ある時始動時に「バシュッ」と軽い吹き返しが有りました。その内圧変化で透明のホースが抜けてしまいました。やっぱりしっかりと付けないといけません。

ここのホースに求められる性能は結構厳しい物が有ります。耐熱性、耐ガソリン性、耐エンジンオイル性、等が必要になります。しかもある程度の柔軟性を維持して空気漏れを阻止する必要もあります。こんな材料は直ぐには見つからないので、いつものホームセンターの燃料チューブを使うことにします。

三洋化成の7039シリーズの耐油燃料チューブでサイズはF-12です。メーカーのデータではガソリン中の12ヶ月浸漬で19%の体積減少があります。GX250のガソリンホースに使った感触では、1年で1割は縮んでいる感じです。これよりも耐熱性の方が問題になるかもしれません。

ホースバンドは針金を止めてまともな物を装着しました。こちらもホームセンターでよく見かける「カクダイ」の製品です。プラス穴だけでなく6角部もあるので純正品よりも使いやすい感じです。


ここにはスロットルバルブの画像があります。

一つ前の段階でやっていたスロットルバルブの交換です。ほんの少しだけ左が焼け気味なので各部をチェックしました。そこで発見したのがダイヤフラムの穴です。普通にしていれば見えない穴ですが、指で引っ張ると1mmくらいの穴が見えます。

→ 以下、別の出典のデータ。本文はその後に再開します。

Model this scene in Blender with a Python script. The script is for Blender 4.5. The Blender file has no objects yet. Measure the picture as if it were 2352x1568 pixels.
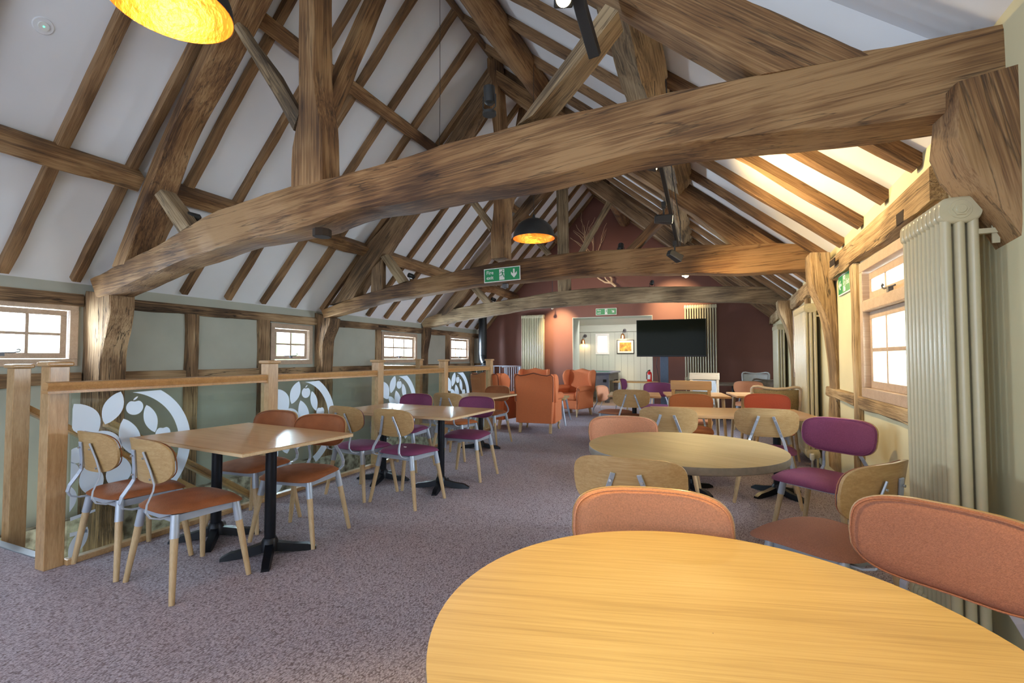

いつもならスーパーXあたりで修理してお終いなのですが、今回は部品取りのTX650が有ったのでそちらからスロットルバルブを持ってきました。XS1とTX650のスロットルバルブは同じ部品番号です。念のために計測すると質量もカッタウエイ量も同じでした。

おまけ作業として、表面のカーボンを清掃した後にポリメイトでコーティングしてみました。何日持つのか何時間持つのか解りませんが(笑)、丁度手元に有ったのでやってみました。結果的にコーティングどころか小穴に関しても変化は有りませんでした。引き延ばして見える程度の穴ならば、はっきり解るほどの差は無いと言うことを学習しました。